We recommend the second, and the evidence carries the verdict without help. People lose close to a fifth of the week to searching. Content rots without owners. Answers delivered in the flow more than triple quota attainment over knowledge parked in a separate tool. Storing the answer was solved years ago. Finding it is close to free. The work that decides whether any of it earned its budget is the last mile, the one the warehouse never built, getting the answer to the person at the moment they need it.

So buy the system, then go past the shelf. Make the answer find the person in the flow of the work, measure whether it moved an action, and the knowledge management system finally does the job you bought it for. For the store itself, start with the internal knowledge base; for what good delivery looks like next door in the pipeline, read CRM adoption; and for the broader pattern that ties them together, see knowledge sharing.

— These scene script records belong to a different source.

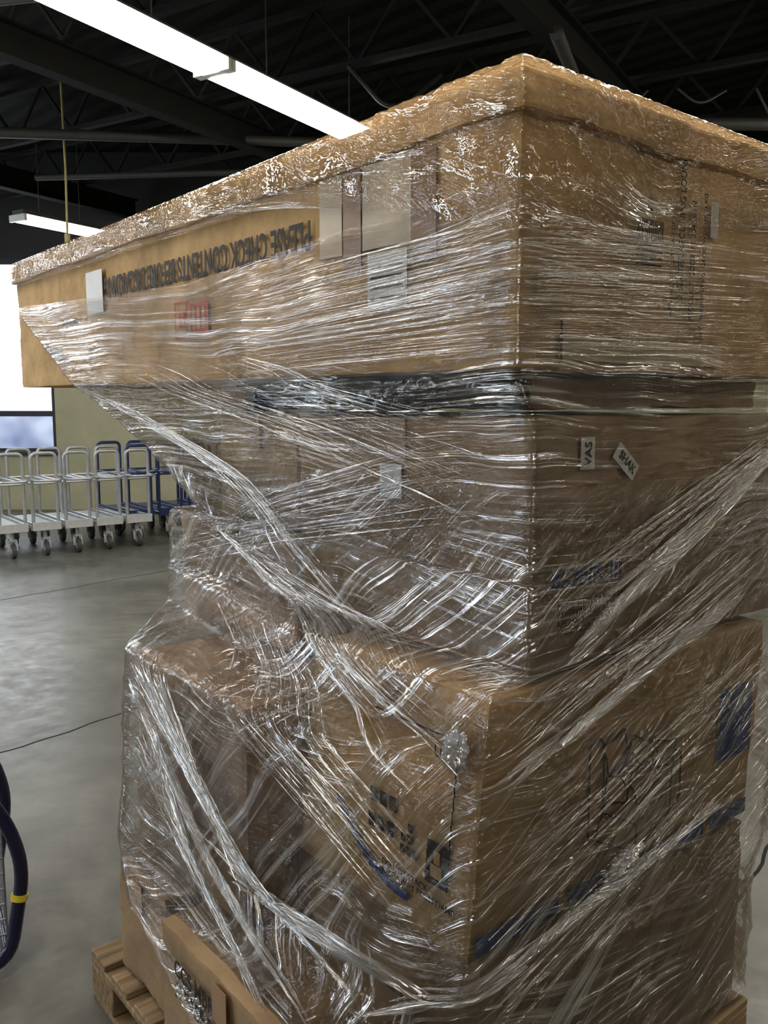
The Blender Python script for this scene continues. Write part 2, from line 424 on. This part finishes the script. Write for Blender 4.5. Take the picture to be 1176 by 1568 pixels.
def grid_obj(G, S, T, name, mat, parent):
    R, Cn, _ = G.shape
    me = bpy.data.meshes.new(name)
    idx = np.arange(R*Cn).reshape(R, Cn)
    a = idx[:-1]; b = np.roll(idx, -1, 1)[:-1]; c = np.roll(idx, -1, 1)[1:]; d = idx[1:]
    F = np.stack([a, b, c, d], -1).reshape(-1, 4)
    me.from_pydata(G.reshape(-1, 3).tolist(), [], F.tolist())
    uv = me.uv_layers.new(name='UVMap')
    UV = np.stack([S.ravel(), T.ravel()], 1)[F.ravel()].reshape(-1, 4, 2); step = UV[:, :, 0]
    m_ = (step.max(1)-step.min(1)) > 1.0
    per = S.max() + .01
    UV[m_, 1, 0] = per; UV[m_, 2, 0] = per; UV = UV.reshape(-1, 2)
    uv.data.foreach_set('uv', UV.ravel().astype(np.float32))
    me.polygons.foreach_set('use_smooth', [True]*len(F)); me.materials.append(mat); me.update()
    o = bpy.data.objects.new(name, me); COL.objects.link(o); o.parent = parent
    return o

wrap = empty('stretch_film_wrap', M)
F_h = film('stretch_film_horizontal', ang=0.03, seed=2., sx=1.2, sy=75)
F_d = film('stretch_film_diagonal', ang=-.70, gl=.0, sx=1.2, sy=60, seed=5., lo=.51, hi=.68)
F_c = film('stretch_film_crumpled', ang=.2, gl=.0, haze=.0, dens=.05, gst=.5, sx=9, sy=26, rough=.07, bump=1., seed=11., lo=.52, hi=.70, warp=.3)
F_s = film('stretch_film_fold', ang=0, gl=.18, milk=.0, haze=.02, dens=.16, gst=.45, sx=3, sy=160, rough=.08, bump=.5, seed=14.)
F_r = film('stretch_film_rope', ang=0, gl=.14, milk=.03, haze=.07, dens=.26, gst=.45, sx=3, sy=140, rough=.11, bump=.6, seed=16.)
F_k = film('stretch_film_knot', ang=0, gl=.2, milk=.10, dens=.3, gst=.3, sx=6, sy=60, rough=.14, bump=.4, seed=17.)

def sec(zr, right, near, midp, left, far, zs=None):
    z = zs or (zr,)*5
    return [(right[0], right[1], z[0]), (near[0], near[1], z[1]), (midp[0], midp[1], z[2]), (left[0], left[1], z[3]), (far[0], far[1], z[4])]
SE = [
 sec(0, (1.015,-.012),(-.014,-.014),(-.014,1.2),(-.016,TL+.012),(1.015,TL+.012), (2.03,1.97,1.91,1.97,2.0)),
 sec(1.66,(1.015,-.014),(-.016,-.016),(-.018,1.0),(-.016,2.09),(1.015,2.09), (1.66,1.66,1.66,1.66,1.66)),
 sec(1.645,(1.0,-.010),(-.006,-.006),(-.006,1.1),(-.008,2.05),(1.0,2.05)),
 sec(1.57,(.97,-.007),(.033,-.012),(.022,1.0),(.008,1.84),(.98,1.84)),
 sec(1.42,(.97,-.012),(.036,-.012),(.036,.8),(.03,1.46),(.8,1.46)),
 sec(1.285,(.97,-.010),(.038,-.010),(.036,.78),(.035,1.20),(.62,1.20)),
 sec(1.275,(.97,-.010),(.038,-.010),(.034,.78),(.032,1.425),(.62,1.425)),
 sec(1.12,(.97,-.012),(.034,-.012),(.026,.78),(.030,1.42),(.75,1.42)),
 sec(1.10,(.93,-.020),(-.070,-.02),(-.085,.56),(.02,1.42),(.9,1.42)),
 sec(1.00,(.93,-.022),(-.082,-.022),(-.12,.58),(.02,1.42),(.9,1.40)),
 sec(.965,(.93,-.022),(-.085,-.022),(-.235,.53),(-.238,1.14),(.9,1.38)),
 sec(.60,(.90,-.022),(-.125,-.022),(-.26,.48),(-.255,1.15),(.9,1.2), (.56,.60,.60,.60,.6)),
 sec(.50,(.85,-.015),(-.10,-.02),(-.28,.30),(-.27,1.16),(.86,1.18), (.48,.54,.5,.46,.5)),
 sec(.2,(.84,-.015),(-.11,-.02),(-.36,.12),(-.35,.9),(.86,1.14), (.16,.16,.16,.40,.30)),
]
counts = [240, 160, 190, 40, 40]
G0 = loft(SE, counts, .010)
S0, T0 = grid_uv(G0); N0 = grid_normals(G0)
cen = np.array([.4, .8, 0.])
N0 = N0 * np.sign(((G0 - cen)[:, :, :2] * N0[:, :, :2]).sum(2).mean())
h = wr(S0, T0, .02, 3, 60, 260, 24, sharp=True) * .0034 + wr(S0, T0, -.4, 4, 40, 160, 16) * .003
grid_obj(G0 + N0 * (np.abs(h) + .002)[:, :, None], S0, T0, 'film_layer_inner', F_h, wrap)
z_rows = G0[:, :, 2].mean(1)
r0 = int(np.argmax(z_rows < 1.45))
G1 = G0[r0:]; S1 = S0[r0:]; T1 = T0[r0:]; N1 = N0[r0:]
bag = np.clip((1.25 - G1[:, :, 2])/.35, 0, 1)
h = wr(S1, T1, -.7, 9, 35, 180, 30, .16, True) * .0065 + bag*np.abs(wr(S1, T1, -.9, 12, 14, 45, 10, .2)) * .016
grid_obj(G1 + N1 * (np.abs(h) + .008)[:, :, None], S1, T1, 'film_layer_outer', F_d, wrap)

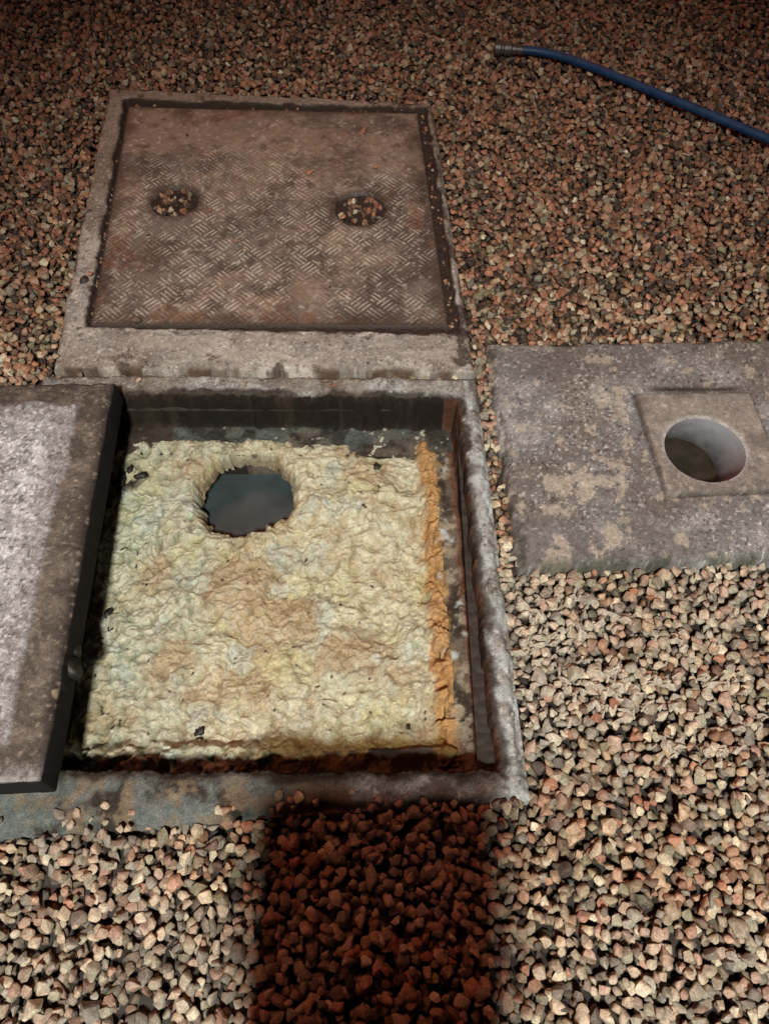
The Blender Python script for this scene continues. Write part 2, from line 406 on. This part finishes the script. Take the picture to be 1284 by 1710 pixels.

Frequently asked questions

What is a knowledge management system?+
A knowledge management system is the software a company uses to capture, organize, store, and retrieve the answers its people need to do their work: policies, processes, product and pricing details, and playbooks. It exists so knowledge lives in one searchable place rather than in a handful of people's heads. The goal is that any colleague can find a trusted answer without interrupting someone, and without depending on who happens to be online that day.
What is the difference between a knowledge management system and an internal knowledge base?+
Little, in practice. An internal knowledge base is the store of answers itself, often a set of pages. A knowledge management system is the broader software around that store: capture, structure, search, permissions, and analytics. Both succeed or fail on one thing they share, which is whether the answer reaches the person at the moment of the work, or sits waiting to be searched after the work has moved on.
Why do knowledge management systems fail to get used?+
Because they are built to be visited, and visiting costs a detour. Consulting the system means leaving the work to go look, and under deadline that detour loses to a guess or a quick message to a colleague. The content also ages when answers have no owner or review date, so the store fills with material that is wrong but still posted. A full library that is half stale and rarely opened is the common result, and storing more does not fix either decay.
How do you measure a knowledge management system?+
Measure whether an answer changed what someone did, not how many pages exist or how many times an article was opened. Page views count attention, not action. The useful question is whether the person who needed a process step took it, and whether the answer reached them in time to matter. That is the only measure that tells a working system from a well-stocked one nobody acts on, and it is the measure most tools never collect.
What should a knowledge management system contain?+
The answers people repeatedly need and repeatedly ask each other for: process steps, product and pricing rules, security and compliance responses, onboarding paths, and the captured motion of the best people. The test for inclusion is not whether something is true but whether someone will need it while working. A two-year-old all-hands deck is archive. Stuffing archive into the store is one of the ways it starts to lose the trust that makes anyone check it.